- _What the task requires_:
Copy whichever lines contain the string "part".

Start

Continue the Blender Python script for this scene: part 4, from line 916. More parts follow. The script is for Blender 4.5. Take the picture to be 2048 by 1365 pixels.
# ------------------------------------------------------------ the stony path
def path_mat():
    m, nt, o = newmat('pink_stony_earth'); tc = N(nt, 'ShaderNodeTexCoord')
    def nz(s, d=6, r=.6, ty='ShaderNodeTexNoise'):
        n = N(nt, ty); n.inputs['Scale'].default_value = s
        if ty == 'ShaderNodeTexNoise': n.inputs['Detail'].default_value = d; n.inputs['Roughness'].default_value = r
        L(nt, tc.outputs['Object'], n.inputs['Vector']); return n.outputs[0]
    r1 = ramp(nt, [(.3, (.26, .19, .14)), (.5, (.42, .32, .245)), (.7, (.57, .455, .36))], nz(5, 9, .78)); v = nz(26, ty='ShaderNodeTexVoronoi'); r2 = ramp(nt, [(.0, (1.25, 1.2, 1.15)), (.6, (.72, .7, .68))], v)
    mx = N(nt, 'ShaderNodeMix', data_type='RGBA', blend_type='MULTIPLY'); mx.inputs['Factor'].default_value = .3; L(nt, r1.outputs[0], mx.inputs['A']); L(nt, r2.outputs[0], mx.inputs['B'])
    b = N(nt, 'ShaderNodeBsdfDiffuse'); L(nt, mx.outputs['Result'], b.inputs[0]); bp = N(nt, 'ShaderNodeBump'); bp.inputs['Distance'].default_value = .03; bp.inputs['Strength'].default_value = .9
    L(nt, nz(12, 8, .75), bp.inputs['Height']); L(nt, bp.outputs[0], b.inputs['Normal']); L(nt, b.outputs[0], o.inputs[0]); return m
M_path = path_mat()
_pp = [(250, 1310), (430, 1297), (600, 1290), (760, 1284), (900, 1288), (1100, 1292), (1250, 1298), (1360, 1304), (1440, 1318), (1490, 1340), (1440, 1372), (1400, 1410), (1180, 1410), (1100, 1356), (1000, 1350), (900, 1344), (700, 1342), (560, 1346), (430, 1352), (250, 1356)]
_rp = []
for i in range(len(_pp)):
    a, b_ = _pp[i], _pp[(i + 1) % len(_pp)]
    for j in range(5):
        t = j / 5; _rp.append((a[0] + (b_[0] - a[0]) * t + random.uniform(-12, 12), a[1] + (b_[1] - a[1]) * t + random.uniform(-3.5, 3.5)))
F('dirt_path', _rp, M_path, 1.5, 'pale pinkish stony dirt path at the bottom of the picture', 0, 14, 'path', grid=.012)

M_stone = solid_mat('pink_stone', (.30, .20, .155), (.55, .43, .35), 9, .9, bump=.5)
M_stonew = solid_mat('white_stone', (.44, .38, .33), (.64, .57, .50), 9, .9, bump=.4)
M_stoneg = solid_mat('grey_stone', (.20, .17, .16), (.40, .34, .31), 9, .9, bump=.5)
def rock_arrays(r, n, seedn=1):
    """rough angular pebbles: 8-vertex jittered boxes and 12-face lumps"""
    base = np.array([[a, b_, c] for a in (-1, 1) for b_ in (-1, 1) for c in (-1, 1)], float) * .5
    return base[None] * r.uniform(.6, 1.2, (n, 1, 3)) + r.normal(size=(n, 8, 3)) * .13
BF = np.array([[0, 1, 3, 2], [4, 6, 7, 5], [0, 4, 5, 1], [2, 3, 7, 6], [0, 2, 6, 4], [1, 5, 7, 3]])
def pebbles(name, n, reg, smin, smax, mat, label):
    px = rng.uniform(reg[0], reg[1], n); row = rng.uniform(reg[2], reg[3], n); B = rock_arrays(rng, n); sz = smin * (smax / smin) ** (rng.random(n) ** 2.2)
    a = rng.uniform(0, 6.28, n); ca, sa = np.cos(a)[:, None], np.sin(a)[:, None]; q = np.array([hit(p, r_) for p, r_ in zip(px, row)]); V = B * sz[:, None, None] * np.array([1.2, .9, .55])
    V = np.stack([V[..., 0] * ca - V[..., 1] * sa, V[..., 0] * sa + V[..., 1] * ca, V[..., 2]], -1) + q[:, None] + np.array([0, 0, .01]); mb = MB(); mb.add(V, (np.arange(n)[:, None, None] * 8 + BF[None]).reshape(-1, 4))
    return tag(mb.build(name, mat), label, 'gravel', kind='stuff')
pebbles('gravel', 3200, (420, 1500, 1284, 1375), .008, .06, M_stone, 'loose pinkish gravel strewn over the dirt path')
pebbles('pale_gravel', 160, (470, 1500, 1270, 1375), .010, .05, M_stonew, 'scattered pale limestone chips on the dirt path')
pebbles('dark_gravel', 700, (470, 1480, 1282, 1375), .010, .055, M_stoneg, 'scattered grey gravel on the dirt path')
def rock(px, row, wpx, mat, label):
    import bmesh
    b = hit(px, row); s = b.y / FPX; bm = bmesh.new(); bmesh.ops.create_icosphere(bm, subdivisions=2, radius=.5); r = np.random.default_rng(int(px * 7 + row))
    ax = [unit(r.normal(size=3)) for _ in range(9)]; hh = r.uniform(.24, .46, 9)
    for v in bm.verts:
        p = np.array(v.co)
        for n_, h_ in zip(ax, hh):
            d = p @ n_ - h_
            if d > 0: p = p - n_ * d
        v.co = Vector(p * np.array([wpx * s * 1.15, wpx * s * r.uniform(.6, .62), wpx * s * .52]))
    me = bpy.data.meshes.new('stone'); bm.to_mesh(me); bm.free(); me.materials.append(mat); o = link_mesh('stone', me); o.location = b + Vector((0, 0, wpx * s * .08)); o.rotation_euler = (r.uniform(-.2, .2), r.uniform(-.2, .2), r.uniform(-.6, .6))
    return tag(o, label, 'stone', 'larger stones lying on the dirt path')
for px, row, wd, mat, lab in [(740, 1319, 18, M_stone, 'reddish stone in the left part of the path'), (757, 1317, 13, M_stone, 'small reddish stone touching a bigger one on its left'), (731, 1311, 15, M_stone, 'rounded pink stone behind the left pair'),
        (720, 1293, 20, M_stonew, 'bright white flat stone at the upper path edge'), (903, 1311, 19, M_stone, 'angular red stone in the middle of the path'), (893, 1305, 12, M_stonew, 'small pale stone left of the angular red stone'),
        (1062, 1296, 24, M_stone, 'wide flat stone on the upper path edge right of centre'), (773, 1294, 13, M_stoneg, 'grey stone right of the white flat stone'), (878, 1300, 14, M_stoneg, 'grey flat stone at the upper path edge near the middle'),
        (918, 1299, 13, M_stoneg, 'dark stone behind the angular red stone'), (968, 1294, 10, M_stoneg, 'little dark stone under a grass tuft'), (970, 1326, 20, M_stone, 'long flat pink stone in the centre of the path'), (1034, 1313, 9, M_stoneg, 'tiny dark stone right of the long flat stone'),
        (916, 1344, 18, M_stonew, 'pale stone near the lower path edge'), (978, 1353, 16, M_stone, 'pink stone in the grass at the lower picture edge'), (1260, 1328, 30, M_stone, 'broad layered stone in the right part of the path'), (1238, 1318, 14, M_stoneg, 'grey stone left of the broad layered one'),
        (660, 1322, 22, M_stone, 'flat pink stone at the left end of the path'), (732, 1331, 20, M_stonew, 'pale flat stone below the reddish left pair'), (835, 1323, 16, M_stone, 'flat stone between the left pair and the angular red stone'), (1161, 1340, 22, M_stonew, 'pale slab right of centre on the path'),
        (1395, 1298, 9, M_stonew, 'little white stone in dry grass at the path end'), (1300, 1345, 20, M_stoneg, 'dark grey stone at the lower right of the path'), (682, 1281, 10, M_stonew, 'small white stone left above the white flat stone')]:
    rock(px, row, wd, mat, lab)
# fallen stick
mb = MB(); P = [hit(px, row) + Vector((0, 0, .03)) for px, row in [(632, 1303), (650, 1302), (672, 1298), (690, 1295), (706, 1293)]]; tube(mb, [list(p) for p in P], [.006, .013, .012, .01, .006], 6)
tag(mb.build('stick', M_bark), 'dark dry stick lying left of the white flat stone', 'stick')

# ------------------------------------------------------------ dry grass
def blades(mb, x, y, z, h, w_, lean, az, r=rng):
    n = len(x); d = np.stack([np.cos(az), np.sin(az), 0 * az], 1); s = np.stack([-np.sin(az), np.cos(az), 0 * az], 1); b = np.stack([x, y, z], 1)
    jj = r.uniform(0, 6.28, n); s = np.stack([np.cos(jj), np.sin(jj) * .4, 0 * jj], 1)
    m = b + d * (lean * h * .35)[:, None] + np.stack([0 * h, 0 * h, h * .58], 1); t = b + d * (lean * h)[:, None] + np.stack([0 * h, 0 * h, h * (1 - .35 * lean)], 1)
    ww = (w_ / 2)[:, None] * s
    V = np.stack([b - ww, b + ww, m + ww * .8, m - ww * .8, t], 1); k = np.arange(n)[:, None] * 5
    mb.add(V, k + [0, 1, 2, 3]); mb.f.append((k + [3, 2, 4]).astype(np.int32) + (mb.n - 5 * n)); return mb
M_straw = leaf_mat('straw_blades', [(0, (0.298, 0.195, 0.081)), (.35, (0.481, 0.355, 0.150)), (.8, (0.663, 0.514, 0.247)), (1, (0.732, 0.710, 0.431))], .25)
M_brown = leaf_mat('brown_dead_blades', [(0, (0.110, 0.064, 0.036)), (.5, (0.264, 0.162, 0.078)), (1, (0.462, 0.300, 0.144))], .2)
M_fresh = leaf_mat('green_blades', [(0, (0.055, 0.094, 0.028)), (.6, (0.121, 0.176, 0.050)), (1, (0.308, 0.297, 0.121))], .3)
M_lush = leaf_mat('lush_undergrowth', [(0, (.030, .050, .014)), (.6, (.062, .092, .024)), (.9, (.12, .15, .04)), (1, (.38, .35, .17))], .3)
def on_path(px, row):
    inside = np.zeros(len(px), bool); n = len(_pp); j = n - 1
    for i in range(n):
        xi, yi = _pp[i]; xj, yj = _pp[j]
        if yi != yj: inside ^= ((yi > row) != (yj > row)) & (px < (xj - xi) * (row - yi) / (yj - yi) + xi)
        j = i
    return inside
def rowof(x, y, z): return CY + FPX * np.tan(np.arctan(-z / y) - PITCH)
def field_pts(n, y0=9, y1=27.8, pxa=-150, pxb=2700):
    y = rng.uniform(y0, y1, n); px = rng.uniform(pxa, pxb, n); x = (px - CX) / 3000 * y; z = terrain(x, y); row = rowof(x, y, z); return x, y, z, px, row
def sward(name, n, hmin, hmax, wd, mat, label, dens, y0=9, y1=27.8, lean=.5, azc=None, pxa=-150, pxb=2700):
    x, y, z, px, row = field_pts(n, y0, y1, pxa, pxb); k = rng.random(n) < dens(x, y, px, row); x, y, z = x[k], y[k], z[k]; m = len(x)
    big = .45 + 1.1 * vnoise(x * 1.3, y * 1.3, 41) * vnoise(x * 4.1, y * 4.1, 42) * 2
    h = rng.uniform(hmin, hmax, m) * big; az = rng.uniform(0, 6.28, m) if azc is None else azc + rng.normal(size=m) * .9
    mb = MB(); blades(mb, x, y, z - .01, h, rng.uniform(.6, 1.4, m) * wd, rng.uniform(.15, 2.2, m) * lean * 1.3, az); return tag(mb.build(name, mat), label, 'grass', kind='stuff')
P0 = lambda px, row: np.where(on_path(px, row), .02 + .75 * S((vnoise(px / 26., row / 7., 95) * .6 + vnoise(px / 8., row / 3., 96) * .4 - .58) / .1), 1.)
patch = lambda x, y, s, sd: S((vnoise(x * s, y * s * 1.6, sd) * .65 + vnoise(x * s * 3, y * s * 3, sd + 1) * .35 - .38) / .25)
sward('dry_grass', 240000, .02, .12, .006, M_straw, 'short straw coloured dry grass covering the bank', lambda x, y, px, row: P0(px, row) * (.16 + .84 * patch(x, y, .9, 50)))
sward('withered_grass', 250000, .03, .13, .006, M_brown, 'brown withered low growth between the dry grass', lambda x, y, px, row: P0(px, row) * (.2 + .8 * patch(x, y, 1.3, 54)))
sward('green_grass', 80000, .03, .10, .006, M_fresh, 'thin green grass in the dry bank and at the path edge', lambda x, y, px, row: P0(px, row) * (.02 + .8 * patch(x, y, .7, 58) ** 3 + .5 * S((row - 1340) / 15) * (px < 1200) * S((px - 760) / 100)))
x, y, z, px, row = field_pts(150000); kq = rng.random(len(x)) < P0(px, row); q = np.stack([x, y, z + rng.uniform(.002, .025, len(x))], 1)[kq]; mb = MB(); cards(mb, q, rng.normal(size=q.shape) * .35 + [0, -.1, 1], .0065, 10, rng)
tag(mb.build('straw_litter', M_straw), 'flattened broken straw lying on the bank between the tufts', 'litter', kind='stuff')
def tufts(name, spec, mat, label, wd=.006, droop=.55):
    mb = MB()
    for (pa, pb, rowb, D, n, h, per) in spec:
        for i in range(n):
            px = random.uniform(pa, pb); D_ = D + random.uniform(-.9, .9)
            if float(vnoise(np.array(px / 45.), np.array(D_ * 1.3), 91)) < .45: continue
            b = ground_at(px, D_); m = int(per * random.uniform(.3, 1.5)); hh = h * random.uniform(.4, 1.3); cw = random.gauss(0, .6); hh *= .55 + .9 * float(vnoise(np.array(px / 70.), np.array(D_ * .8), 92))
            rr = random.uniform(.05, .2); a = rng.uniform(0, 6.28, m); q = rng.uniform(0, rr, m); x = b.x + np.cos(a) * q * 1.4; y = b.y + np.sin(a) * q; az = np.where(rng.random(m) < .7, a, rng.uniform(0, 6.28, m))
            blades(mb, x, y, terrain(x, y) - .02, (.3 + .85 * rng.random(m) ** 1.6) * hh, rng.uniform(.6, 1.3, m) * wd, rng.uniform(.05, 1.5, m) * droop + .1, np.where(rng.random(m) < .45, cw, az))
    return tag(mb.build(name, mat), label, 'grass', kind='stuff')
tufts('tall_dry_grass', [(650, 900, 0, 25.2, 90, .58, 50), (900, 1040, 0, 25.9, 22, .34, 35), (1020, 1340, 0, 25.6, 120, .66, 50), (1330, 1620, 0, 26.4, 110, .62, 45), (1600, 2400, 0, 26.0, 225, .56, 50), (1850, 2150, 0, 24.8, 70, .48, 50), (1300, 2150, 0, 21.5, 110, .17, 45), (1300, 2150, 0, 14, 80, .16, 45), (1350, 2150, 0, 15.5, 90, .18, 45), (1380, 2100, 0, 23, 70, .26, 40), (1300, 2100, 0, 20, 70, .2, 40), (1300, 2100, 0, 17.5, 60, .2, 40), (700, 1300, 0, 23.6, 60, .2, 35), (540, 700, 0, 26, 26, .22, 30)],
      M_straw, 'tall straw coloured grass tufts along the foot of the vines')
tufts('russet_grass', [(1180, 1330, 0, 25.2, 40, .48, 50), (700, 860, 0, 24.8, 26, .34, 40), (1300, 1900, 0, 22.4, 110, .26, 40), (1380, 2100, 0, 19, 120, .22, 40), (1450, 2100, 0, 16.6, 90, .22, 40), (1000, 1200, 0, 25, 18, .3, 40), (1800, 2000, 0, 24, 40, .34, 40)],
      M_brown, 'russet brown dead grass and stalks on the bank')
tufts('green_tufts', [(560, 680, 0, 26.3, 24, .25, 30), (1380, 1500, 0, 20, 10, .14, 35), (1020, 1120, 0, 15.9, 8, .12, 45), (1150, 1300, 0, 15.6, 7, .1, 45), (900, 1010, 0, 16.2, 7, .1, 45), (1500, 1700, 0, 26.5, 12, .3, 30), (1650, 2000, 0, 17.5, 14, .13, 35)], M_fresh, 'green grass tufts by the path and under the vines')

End

- _Exercise result_:
Continue the Blender Python script for this scene: part 4, from line 916. More parts follow. The script is for Blender 4.5. Take the picture to be 2048 by 1365 pixels.
for px, row, wd, mat, lab in [(740, 1319, 18, M_stone, 'reddish stone in the left part of the path'), (757, 1317, 13, M_stone, 'small reddish stone touching a bigger one on its left'), (731, 1311, 15, M_stone, 'rounded pink stone behind the left pair'),
        (916, 1344, 18, M_stonew, 'pale stone near the lower path edge'), (978, 1353, 16, M_stone, 'pink stone in the grass at the lower picture edge'), (1260, 1328, 30, M_stone, 'broad layered stone in the right part of the path'), (1238, 1318, 14, M_stoneg, 'grey stone left of the broad layered one'),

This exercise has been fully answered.